Dalam lslam, para pemimpin berlomba dalam melayani rakyatnya. Sebagaimana dua Umar berikut ini, Umar bin Khathab senantiasa memperhatikan kondisi rakyatnya dengan sidak langsung untuk memastikan apakah ada rakyat yang kekurangan pangan, sandang, dan papan. Bahkan, beliau rela memanggul gandum serta daging guna menebus kesalahannya, tak lupa memasaknya sendiri sebagai wujud melayani rakyat.
Sedangkan kepemimpinan Umar bin Abdul Aziz yang singkat, tiga setengah tahun, tidak ada rakyat yang merasa berhak menerima zakat. Artinya, rakyat di bawah kepemimpinannya hidup makmur, cukup sandang, pangan dan papan.
Sungguh ini adalah transaksi yang mendatangkan keuntungan besar. Dua pemimpin tersebut dicintai rakyat karena amanah dalam melayani rakyat. Rakyat pun mendoakan pemimpinnya, karena memberi teladan yang baik.
Begitulah pemimpin dalam sistem lslam, mampu menciptakan kehidupan yang diliputi keberkahan, ketenangan, dan sejahtera. Tinta emas mengukir prestasi keberhasilan kepemimpinannya di sepanjang sejarah, serta memberi inspirasi kebaaikan bagi pemimpin selanjutnya.
Berbanding terbalik dengan sistem kapitalis hari ini, pemimpin abai dan tidak mencintai rakyat. Rakyat kerap kecewa, bahkan marah terhadap berbagai kebijakan yang dikeluarkan, karena selalu menguntungkan para pemodal, tetapi buntung buat rakyat.
Yang terbaru adalah kenaikan BBM, dengan dalih APBN jebol, efisiensi subsidi yang tidak tepat sasaran, serta berbagai argumen yang tak mendasar lainnya maka anggaran subsidi dicabut. Padahal, ladang minyak bertebaran di perut bumi pertiwi ini, akan tetapi kekayaan alam tersebut diserahkan kepada Asing, Aseng serta lokal yang berduit. Bahkan penguasa memuluskan penjarahan SDA dengan disahkannya UU 22/2001 tentang Minyak dan Gas Bumi (UU Migas).

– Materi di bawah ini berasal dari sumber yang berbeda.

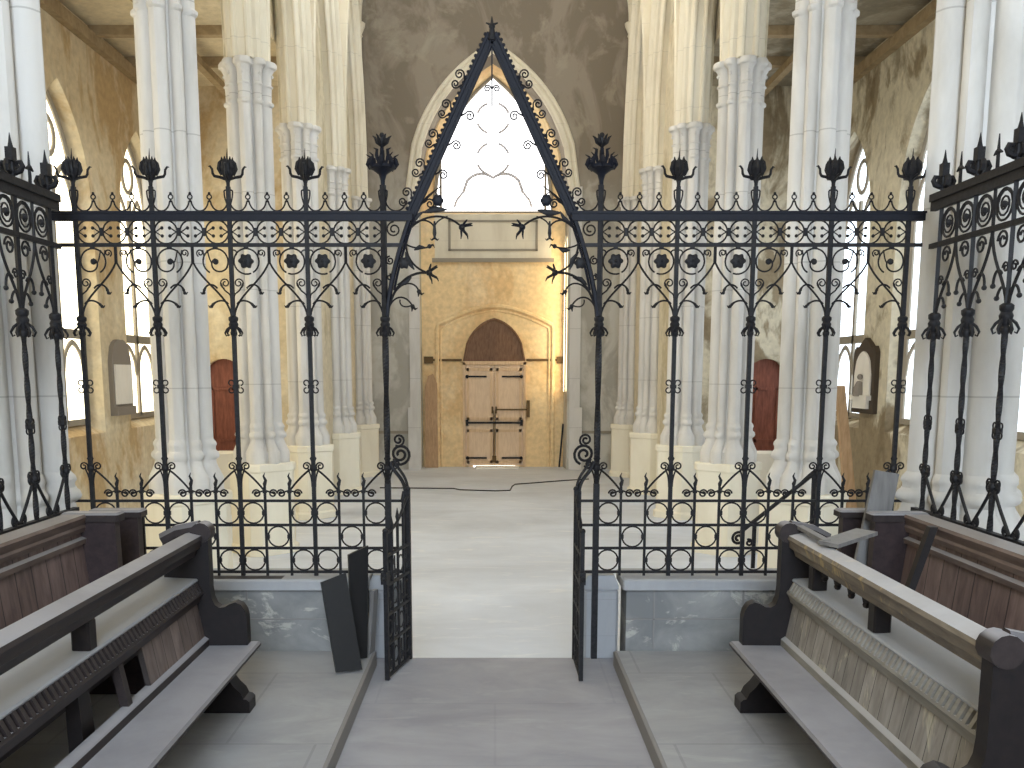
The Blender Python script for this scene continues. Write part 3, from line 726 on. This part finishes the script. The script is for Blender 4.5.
ME_BRF = {b: flipped(x) for b, x in ME_BR.items()}; ME_TENF = flipped(ME_TEN)
def grille(par):
    """lower grille of one bay: uprights, alternating circles, spears, scrolls and braces"""
    m = MB(); st = BAY/3; rows = (1.60, 1.427, 1.261, 1.089)
    for r in range(3):
        for c in range(3):
            if (r == 1) == (c == 1):
                x, z = (c+.5)*st, (rows[r]+rows[r+1])/2
                m.tube(arc(x, z, .0735, 0, 360, 20)[:-1], .0062, 5, True)
                for dx in (-.0735,.0735): m.box(x+dx-.011,x+dx+.011,-.009,.009,z-.014,z+.014)
    return m
def spear():
    m = MB().box(-.0085,.0085,-.0085,.0085,1.062,1.70).tube([(0,0,1.70),(0,0,1.72),(.008,0,1.745),(-.006,0,1.775),(.004,0,1.80)], [.009,.014,.011,.007,.002], 6)
    for sx in (-1,1):
        m.tube(bez((0,0,1.675),(sx*.03,0,1.665),(sx*.06,0,1.655),(sx*.078,0,1.645),5), .006, 5); spiral(m, sx*.058, 1.652, .030, 1.5, 0 if sx>0 else 180, 1 if sx>0 else -1, .0065)
    m.box(-.014,.014,-.012,.012,1.655,1.675)
    return m
ME_GR = grille(0).mesh('circle_grille', M_IRON); ME_SPEAR = spear().mesh('spear_upright', M_IRON)
ME_BRACE = MB().tube(bez((.012,0,1.83),(.06,0,1.80),(.12,0,1.74),(BAY/3-.005,0,1.675),8), .0075, 5).mesh('brace', M_IRON); ME_BRACEF = flipped(ME_BRACE)
for sx in (-1, 1):
    for k in range(4):
        x0 = min(sx*POST[k], sx*POST[k+1])
        put('cresting', ME_CREST, screen, (x0,0,0)); put('frieze', ME_FRIEZE, screen, (x0,0,0)); put('circle_grille', ME_GR, screen, (x0,0,0))
        for j in (1, 2): put('spear_upright', ME_SPEAR, screen, (x0+j*BAY/3,0,0))
        put('brace', ME_BRACE, screen, (x0,0,0)); put('brace', ME_BRACEF, screen, (x0+BAY,0,0))
        for side in (0, 1):   # 0: at the bay's left post, 1: at its right post
            inner = k < 2 and not (k == 1 and ((sx > 0) == (side == 1)) and False)
            ros = k < 2
            br = put('arch_bracket', (ME_BR if side == 0 else ME_BRF)[not ros], screen, (x0+side*BAY,0,0))
            put('tendril', ME_TEN if side == 0 else ME_TENF, br)
            if ros: put('rosette', ME_ROS, br, (.105 if side == 0 else -.105, -.012, 3.245))
# cresting and scroll between gate post and gable
for sx in (-1, 1):
    m = MB().tube(bez((sx*.72,0,Z_TOP+.10),(sx*.70,0,Z_TOP+.01),(sx*.60,0,Z_TOP+.01),(sx*.575,0,Z_TOP+.10)), .0058, 5); m.build('cresting', M_IRON, screen)
    for cx, cz, r, tn, a, sg in ((.665,3.455,.052,1.6,90,1), (.695,3.25,.03,1.5,90,1), (.70,3.14,.022,1.4,90,-1)):
        m = MB(); spiral(m, sx*cx, cz, r, tn, a, sg, .0058); m.build('corner_scroll', M_IRON, screen)
    # gable bar: lancet from the collar through the rail end up to the apex
    P = bez((sx*.725,0,2.86),(sx*.70,0,3.12),(sx*.62,0,3.36),(sx*.545,0,3.56),12)
    low = P; up = [(sx*.545*(1-i/16), 0, 3.56+(4.70-3.56)*i/16) for i in range(17)]
    g = MB().tube(low, .017, 6).tube([(x-sx*.028,0,z) for x,_,z in low[3:]], .009, 5)
    gb = g
    nrm = Vector((sx*1.14,0,.545)).normalized()
    for off, r in ((.024,.014), (-.024,.014)): gb.tube([(x+nrm.x*off,0,z+nrm.z*off) for x,_,z in up], r, 6)
    gb.tube([(x,0,z) for x,_,z in up], .024, 4, flat=(1.0,.35))
    bar = gb.build('gable_bar', M_IRONFLARE, screen)
    bd = MB()
    for i in range(34):
        t = (i+.5)/34; bd.ball((sx*.545*(1-t)+nrm.x*.040, 0, 3.56+1.14*t+nrm.z*.040), .013, 6)
    bd.build('bead_row', M_IRONFLARE, bar)
    for i in range(5):
        t = .06 + i*.165
        x, z = sx*.545*(1-t), 3.56+1.14*t
        for inner in (0, 1):
            m = MB(); q = -1 if inner else 1
            ox, oz = x+nrm.x*.035*q, z+nrm.z*.035*q
            d1 = Vector((nrm.x*q, 0, nrm.z*q)); d2 = Vector((-sx*.545,0,1.14)).normalized()
            for s2, rr, dd in ((1,.034,.052), (-1,.03,.05)):
                if inner and (s2 < 0 or i > 3): continue
                c = Vector((ox,0,oz)) + d1*dd + d2*(s2*.035 if s2 > 0 else -.03)
                ang = math.degrees(math.atan2(-d1.z, -d1.x)); sg = -1 if (s2 > 0) == ((sx > 0) != bool(inner)) else 1
                spiral(m, c.x, c.z, rr, 1.55, ang, sg, .0055, .2, 18)
                e = Vector((c.x+rr*math.cos(math.radians(ang)),0,c.z+rr*math.sin(math.radians(ang)))); m.tube([tuple(e), tuple(Vector((ox,0,oz))-d1*.01)], .006, 5)
            if m.v: m.build('crocket', M_IRON, bar)
MB().ball((0,0,4.75),.022,8).tube([(0,0,4.66),(0,0,4.76),(0,0,4.81)], [.03,.012,.003], 6).tube([(-.04,0,4.77),(0,0,4.755),(.04,0,4.77)], [.004,.012,.004], 5).build('gable_finial', M_IRON, screen)
m = MB().box(-.005,.005,-.005,.005,4.25,4.62)
for sx in (-1,1): spiral(m, sx*.03, 4.36, .024, 1.5, 180 if sx>0 else 0, -sx, .005)
m.build('gable_drop', M_IRON, screen)
# flower sprays curving into the gateway
def flower(c, d, r=.045):
    m = MB(); c = Vector(c); d = Vector(d).normalized(); u = d.cross(Vector((0,1,0))).normalized(); w = d.cross(u)
    m.ball(tuple(c), .022, 8)
    for k in range(8):
        a = 2*PI*k/8; e = u*math.cos(a)+w*math.sin(a)
        f = .2+.5*(k % 2); m.tube([tuple(c), tuple(c+d*.03*f+e*r*.6), tuple(c+d*.075*f+e*r*1.15), tuple(c+d*.085*f+e*r*1.5+Vector((0,0,-.008)))], [.008,.0085,.006,.003], 5)
    return m
def leaf(m, p, q, w=.018):
    p, q = Vector(p), Vector(q); n = (q-p).cross(Vector((0,1,0))).normalized()
    mid = (p+q)/2 + n*.012
    m.tube([tuple(p), tuple(p.lerp(mid,.6)), tuple(mid), tuple(mid.lerp(q,.6)), tuple(q)], [.004,w*.8,w,w*.6,.002], 6, flat=(1,.35)); return m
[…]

Itulah bentuk liberalisasi dan swastanisasi, yang makin sempurna dengan disahkannya UU Cipta Kerja. Artinya perizinan bagi swasta untuk mengelola usaha tersebut dari hulu/eksplorasi, eksploitasi dll. serta hilir/pengembangan, penjualan dll. makin mudah karena cukup izin dari presiden saja.
Rakyat tak dilayani dengan sungguh-sungguh. Kondisi yang sulit makin menhimpit wong cilik. Padahal, saat kampanye, yang selalu disuarakan adalah dari, oleh, dan untuk rakyat. Faktanya, semua itu bohong. Hal itu dilakukan hanya demi suara untuk kerakusan berkuasa.
Wahai para pemimpin yang zalim, takutlah pada doa Rasulullah saw. berikut:
"Ya Allah, siapa yang mengemban tugas mengurusi umatku kemudian ia menyusahkan mereka, maka susahkanlah dia; dan siapa yang mengemban tugas mengurusi umatku dan memudahkan mereka, maka mudahkanlah dia." (HR Muslim dan Ahmad).
Jabatan di dunia hanya sementara, tetapi akan berdampak besar kelak di hari hisab. Jika sekarang mau bersusah payah sedikit melayani rakyat, tentu akan mendatangkan keuntu. Akan tetapi, selama sistemnya kapitalis, maka akan melahirkan pemimpin zalim yang kelak akan mendapatkan balasan jahanam karena menyusahkan rakyat. Transaksi tersebut menjerumuskan pelakunya hingga mendapat kerugian besar.